Your task >>
Print all entries precisely as they are written.

Extracted material >>
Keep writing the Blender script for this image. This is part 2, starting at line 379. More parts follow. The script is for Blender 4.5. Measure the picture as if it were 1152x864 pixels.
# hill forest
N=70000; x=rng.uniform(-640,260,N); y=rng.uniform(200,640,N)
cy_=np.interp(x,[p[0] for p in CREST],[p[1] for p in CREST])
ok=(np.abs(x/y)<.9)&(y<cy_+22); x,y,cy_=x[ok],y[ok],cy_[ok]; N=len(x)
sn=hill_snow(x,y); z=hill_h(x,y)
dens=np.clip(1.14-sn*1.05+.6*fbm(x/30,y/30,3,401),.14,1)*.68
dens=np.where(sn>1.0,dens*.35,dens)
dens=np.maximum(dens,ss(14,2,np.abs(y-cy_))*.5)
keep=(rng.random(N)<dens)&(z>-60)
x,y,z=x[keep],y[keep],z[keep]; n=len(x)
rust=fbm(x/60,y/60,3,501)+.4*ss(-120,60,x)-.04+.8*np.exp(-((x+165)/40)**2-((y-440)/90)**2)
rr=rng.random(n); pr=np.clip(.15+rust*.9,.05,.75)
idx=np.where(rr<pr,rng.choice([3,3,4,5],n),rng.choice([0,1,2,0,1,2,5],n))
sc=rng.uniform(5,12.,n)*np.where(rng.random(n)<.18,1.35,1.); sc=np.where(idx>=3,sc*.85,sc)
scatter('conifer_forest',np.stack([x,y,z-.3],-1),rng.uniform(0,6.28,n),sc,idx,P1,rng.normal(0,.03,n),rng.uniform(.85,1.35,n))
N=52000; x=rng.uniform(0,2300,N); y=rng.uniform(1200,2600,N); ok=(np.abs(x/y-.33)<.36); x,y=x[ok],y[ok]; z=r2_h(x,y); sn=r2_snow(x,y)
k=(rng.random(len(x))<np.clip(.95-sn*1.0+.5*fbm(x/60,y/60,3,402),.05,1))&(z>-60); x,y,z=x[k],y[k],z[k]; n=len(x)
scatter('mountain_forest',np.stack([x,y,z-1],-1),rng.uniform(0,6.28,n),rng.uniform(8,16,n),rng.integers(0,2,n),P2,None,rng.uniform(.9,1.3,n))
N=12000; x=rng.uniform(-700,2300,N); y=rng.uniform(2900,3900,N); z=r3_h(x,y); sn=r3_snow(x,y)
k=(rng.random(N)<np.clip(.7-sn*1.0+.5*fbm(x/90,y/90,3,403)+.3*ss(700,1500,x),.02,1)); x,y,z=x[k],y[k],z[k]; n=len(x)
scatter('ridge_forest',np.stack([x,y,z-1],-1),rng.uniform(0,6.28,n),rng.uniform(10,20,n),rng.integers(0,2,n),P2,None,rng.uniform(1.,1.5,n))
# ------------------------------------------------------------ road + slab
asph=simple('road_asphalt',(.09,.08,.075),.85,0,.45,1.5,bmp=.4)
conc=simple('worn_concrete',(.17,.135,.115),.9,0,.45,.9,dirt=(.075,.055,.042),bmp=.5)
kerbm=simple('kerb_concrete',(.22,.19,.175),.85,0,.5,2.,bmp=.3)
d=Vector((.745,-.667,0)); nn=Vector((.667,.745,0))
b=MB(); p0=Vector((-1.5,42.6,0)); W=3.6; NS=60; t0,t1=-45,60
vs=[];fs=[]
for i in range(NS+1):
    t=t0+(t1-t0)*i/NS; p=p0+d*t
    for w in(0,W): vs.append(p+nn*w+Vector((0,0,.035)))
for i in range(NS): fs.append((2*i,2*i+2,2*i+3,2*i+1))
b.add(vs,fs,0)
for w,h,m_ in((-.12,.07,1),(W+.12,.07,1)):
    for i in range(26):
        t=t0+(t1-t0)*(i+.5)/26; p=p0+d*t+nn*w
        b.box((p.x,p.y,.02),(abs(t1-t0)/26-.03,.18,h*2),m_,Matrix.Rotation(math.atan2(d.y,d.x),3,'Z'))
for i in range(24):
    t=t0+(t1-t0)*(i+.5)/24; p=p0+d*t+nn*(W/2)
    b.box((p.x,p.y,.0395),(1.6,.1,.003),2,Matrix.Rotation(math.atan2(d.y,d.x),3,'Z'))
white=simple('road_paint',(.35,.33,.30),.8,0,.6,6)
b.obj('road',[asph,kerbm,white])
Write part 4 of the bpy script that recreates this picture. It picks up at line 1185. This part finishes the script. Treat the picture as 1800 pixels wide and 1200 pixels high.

Final result >>
Keep writing the Blender script for this image. This is part 2, starting at line 379. More parts follow. The script is for Blender 4.5. Measure the picture as if it were 1152x864 pixels.
# hill forest
N=70000; x=rng.uniform(-640,260,N); y=rng.uniform(200,640,N)
cy_=np.interp(x,[p[0] for p in CREST],[p[1] for p in CREST])
ok=(np.abs(x/y)<.9)&(y<cy_+22); x,y,cy_=x[ok],y[ok],cy_[ok]; N=len(x)
sn=hill_snow(x,y); z=hill_h(x,y)
dens=np.clip(1.14-sn*1.05+.6*fbm(x/30,y/30,3,401),.14,1)*.68
dens=np.where(sn>1.0,dens*.35,dens)
dens=np.maximum(dens,ss(14,2,np.abs(y-cy_))*.5)
keep=(rng.random(N)<dens)&(z>-60)
x,y,z=x[keep],y[keep],z[keep]; n=len(x)
rust=fbm(x/60,y/60,3,501)+.4*ss(-120,60,x)-.04+.8*np.exp(-((x+165)/40)**2-((y-440)/90)**2)
rr=rng.random(n); pr=np.clip(.15+rust*.9,.05,.75)
idx=np.where(rr<pr,rng.choice([3,3,4,5],n),rng.choice([0,1,2,0,1,2,5],n))
sc=rng.uniform(5,12.,n)*np.where(rng.random(n)<.18,1.35,1.); sc=np.where(idx>=3,sc*.85,sc)
scatter('conifer_forest',np.stack([x,y,z-.3],-1),rng.uniform(0,6.28,n),sc,idx,P1,rng.normal(0,.03,n),rng.uniform(.85,1.35,n))
N=52000; x=rng.uniform(0,2300,N); y=rng.uniform(1200,2600,N); ok=(np.abs(x/y-.33)<.36); x,y=x[ok],y[ok]; z=r2_h(x,y); sn=r2_snow(x,y)
k=(rng.random(len(x))<np.clip(.95-sn*1.0+.5*fbm(x/60,y/60,3,402),.05,1))&(z>-60); x,y,z=x[k],y[k],z[k]; n=len(x)
scatter('mountain_forest',np.stack([x,y,z-1],-1),rng.uniform(0,6.28,n),rng.uniform(8,16,n),rng.integers(0,2,n),P2,None,rng.uniform(.9,1.3,n))
N=12000; x=rng.uniform(-700,2300,N); y=rng.uniform(2900,3900,N); z=r3_h(x,y); sn=r3_snow(x,y)
k=(rng.random(N)<np.clip(.7-sn*1.0+.5*fbm(x/90,y/90,3,403)+.3*ss(700,1500,x),.02,1)); x,y,z=x[k],y[k],z[k]; n=len(x)
scatter('ridge_forest',np.stack([x,y,z-1],-1),rng.uniform(0,6.28,n),rng.uniform(10,20,n),rng.integers(0,2,n),P2,None,rng.uniform(1.,1.5,n))
# ------------------------------------------------------------ road + slab
asph=simple('road_asphalt',(.09,.08,.075),.85,0,.45,1.5,bmp=.4)
conc=simple('worn_concrete',(.17,.135,.115),.9,0,.45,.9,dirt=(.075,.055,.042),bmp=.5)
kerbm=simple('kerb_concrete',(.22,.19,.175),.85,0,.5,2.,bmp=.3)
d=Vector((.745,-.667,0)); nn=Vector((.667,.745,0))
b=MB(); p0=Vector((-1.5,42.6,0)); W=3.6; NS=60; t0,t1=-45,60
vs=[];fs=[]
for i in range(NS+1):
    t=t0+(t1-t0)*i/NS; p=p0+d*t
    for w in(0,W): vs.append(p+nn*w+Vector((0,0,.035)))
for i in range(NS): fs.append((2*i,2*i+2,2*i+3,2*i+1))
b.add(vs,fs,0)
for w,h,m_ in((-.12,.07,1),(W+.12,.07,1)):
    for i in range(26):
        t=t0+(t1-t0)*(i+.5)/26; p=p0+d*t+nn*w
        b.box((p.x,p.y,.02),(abs(t1-t0)/26-.03,.18,h*2),m_,Matrix.Rotation(math.atan2(d.y,d.x),3,'Z'))
for i in range(24):
    t=t0+(t1-t0)*(i+.5)/24; p=p0+d*t+nn*(W/2)
    b.box((p.x,p.y,.0395),(1.6,.1,.003),2,Matrix.Rotation(math.atan2(d.y,d.x),3,'Z'))
white=simple('road_paint',(.35,.33,.30),.8,0,.6,6)
b.obj('road',[asph,kerbm,white])
Write part 4 of the bpy script that recreates this picture. It picks up at line 1185. This part finishes the script. Treat the picture as 1800 pixels wide and 1200 pixels high.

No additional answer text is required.